The respondent has moved for an order striking the statement of facts for the reason that it was not filed within time. It appears that the appellant obtained an ex parte order extending the time for the filing of the statement bf facts, which order was obtained within thirty days after the entry of judgment, and that the date upon which the certificate was made was well within ninety days from the entry of the judgment. The certificate of the judge shows:
“Counsel for the respective parties being present and concurring herein, I have this day signed this statement of facts.”
The respondent, in answer to notice of settlement on that day, having been present in court and having made no objection to the settlement or the proposed extension of time, he must be held to have waived all defects in those regards. As we said in Boyer v.
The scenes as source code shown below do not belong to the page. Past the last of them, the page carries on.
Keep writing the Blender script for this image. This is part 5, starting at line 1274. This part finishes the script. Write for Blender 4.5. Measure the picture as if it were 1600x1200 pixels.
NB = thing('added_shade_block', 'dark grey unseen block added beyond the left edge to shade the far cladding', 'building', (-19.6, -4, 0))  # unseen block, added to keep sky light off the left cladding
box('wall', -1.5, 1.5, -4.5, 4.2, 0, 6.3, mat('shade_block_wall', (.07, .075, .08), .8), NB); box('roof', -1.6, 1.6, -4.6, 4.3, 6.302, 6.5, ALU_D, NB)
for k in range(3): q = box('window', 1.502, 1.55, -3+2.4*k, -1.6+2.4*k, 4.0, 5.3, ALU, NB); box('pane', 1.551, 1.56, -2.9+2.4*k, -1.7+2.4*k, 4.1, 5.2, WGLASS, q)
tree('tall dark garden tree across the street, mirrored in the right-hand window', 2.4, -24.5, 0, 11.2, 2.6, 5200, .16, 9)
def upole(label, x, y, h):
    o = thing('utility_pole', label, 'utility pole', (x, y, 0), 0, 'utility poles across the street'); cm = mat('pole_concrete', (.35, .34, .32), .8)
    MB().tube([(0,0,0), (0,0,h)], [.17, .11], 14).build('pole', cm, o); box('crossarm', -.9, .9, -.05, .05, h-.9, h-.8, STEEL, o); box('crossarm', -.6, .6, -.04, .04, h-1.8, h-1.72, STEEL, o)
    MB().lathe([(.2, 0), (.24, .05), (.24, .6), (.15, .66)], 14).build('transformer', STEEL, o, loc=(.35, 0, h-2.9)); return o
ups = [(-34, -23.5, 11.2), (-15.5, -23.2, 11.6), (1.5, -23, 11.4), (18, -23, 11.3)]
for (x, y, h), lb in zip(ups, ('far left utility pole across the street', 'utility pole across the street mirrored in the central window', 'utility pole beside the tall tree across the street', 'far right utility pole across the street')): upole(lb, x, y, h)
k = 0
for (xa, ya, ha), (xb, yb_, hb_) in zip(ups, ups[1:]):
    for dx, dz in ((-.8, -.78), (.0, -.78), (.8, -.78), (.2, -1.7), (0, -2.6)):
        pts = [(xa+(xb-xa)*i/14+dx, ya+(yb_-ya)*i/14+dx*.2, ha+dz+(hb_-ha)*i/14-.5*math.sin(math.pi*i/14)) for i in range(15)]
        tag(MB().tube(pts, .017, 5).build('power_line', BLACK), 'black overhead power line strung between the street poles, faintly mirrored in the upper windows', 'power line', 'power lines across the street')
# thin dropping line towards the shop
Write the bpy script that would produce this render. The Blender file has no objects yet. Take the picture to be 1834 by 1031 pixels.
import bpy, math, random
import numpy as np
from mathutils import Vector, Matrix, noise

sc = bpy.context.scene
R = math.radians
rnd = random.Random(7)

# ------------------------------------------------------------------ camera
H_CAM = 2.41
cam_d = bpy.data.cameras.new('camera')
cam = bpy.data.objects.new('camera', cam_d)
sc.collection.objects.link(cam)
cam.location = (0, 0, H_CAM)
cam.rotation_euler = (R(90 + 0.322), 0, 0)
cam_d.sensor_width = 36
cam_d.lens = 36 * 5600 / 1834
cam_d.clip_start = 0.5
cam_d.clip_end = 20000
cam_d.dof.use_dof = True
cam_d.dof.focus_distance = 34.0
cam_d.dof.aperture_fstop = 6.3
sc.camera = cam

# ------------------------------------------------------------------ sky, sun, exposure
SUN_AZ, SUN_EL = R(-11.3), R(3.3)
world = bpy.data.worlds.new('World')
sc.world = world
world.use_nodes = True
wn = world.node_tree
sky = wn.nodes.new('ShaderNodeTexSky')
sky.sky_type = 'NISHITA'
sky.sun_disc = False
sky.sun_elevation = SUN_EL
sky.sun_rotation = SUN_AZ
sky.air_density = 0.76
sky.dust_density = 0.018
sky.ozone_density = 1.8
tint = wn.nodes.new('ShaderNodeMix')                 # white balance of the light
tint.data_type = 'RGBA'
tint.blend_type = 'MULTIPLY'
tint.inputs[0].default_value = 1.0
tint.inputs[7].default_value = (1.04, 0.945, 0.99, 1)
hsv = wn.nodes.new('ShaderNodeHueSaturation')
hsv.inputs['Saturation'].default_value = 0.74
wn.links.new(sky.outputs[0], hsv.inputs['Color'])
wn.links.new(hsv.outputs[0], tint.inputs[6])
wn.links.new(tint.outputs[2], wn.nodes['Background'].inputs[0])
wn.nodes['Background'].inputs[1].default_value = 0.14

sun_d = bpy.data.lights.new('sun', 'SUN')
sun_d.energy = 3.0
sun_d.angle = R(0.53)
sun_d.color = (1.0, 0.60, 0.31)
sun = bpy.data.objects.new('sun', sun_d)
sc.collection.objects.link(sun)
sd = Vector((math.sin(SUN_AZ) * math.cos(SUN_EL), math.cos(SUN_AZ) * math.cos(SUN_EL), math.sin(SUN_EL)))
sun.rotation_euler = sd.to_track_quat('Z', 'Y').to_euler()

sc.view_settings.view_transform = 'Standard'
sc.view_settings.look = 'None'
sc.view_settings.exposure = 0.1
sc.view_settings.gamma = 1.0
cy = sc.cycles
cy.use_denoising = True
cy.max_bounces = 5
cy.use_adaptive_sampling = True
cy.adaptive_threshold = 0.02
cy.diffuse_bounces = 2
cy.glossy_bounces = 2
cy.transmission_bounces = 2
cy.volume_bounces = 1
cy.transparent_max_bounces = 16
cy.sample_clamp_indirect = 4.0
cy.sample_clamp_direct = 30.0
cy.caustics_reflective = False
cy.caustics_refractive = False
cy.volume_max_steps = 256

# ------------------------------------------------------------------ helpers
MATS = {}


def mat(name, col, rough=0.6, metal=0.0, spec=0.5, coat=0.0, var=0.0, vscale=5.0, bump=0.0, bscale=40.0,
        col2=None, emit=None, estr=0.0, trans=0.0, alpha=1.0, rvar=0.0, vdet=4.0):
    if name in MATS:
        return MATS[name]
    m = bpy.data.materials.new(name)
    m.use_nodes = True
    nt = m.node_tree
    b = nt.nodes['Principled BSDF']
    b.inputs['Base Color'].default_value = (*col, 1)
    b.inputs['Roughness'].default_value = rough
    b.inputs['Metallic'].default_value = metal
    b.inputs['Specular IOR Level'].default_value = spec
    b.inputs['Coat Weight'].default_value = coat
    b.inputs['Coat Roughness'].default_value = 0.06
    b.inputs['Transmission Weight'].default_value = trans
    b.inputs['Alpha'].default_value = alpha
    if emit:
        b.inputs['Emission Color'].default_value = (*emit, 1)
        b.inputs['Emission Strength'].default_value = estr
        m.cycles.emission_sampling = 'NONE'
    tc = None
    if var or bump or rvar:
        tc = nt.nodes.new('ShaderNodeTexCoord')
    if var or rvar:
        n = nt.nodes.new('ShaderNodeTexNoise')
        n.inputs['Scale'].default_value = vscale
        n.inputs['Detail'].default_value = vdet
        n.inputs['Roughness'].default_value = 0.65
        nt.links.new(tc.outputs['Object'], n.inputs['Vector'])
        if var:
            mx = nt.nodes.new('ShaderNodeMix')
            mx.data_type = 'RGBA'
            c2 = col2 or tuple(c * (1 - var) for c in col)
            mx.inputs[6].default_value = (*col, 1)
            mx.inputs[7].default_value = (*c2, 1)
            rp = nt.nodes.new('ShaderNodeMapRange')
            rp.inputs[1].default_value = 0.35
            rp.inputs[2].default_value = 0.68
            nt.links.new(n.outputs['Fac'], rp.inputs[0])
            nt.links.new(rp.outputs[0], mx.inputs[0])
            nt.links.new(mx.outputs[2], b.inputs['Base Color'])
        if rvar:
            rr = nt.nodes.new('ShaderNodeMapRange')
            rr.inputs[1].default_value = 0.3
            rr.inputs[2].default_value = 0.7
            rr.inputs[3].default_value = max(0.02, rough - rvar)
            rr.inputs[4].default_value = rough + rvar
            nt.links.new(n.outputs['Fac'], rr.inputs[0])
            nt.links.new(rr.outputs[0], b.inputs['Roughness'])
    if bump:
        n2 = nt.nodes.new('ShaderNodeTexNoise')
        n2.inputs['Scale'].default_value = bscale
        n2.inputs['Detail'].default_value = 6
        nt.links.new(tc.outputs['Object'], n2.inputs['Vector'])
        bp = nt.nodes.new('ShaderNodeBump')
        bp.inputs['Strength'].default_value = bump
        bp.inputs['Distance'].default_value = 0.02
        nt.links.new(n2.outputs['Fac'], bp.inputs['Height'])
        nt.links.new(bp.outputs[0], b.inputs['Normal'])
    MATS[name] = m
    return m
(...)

Boyer, 4 Wash. 80, 29 Pac. 981:
‘ ‘ To strike the statement of facts, under the circumstances of this case as shown by the certificate of the judge, would be equivalent to holding that notice could not be waived, and that the parties to an action could not with the consent of the court stipulate that the statement of facts could be settled after the time pointed out by the statute, which we are not prepared to hold.”
The judgment of the trial court will be reversed and the cause remanded with direction to grant the appellant’s motion for a voluntary nonsuit.
Holcomb, C. J., Mitchell, Parker, and Main, JJ., concur.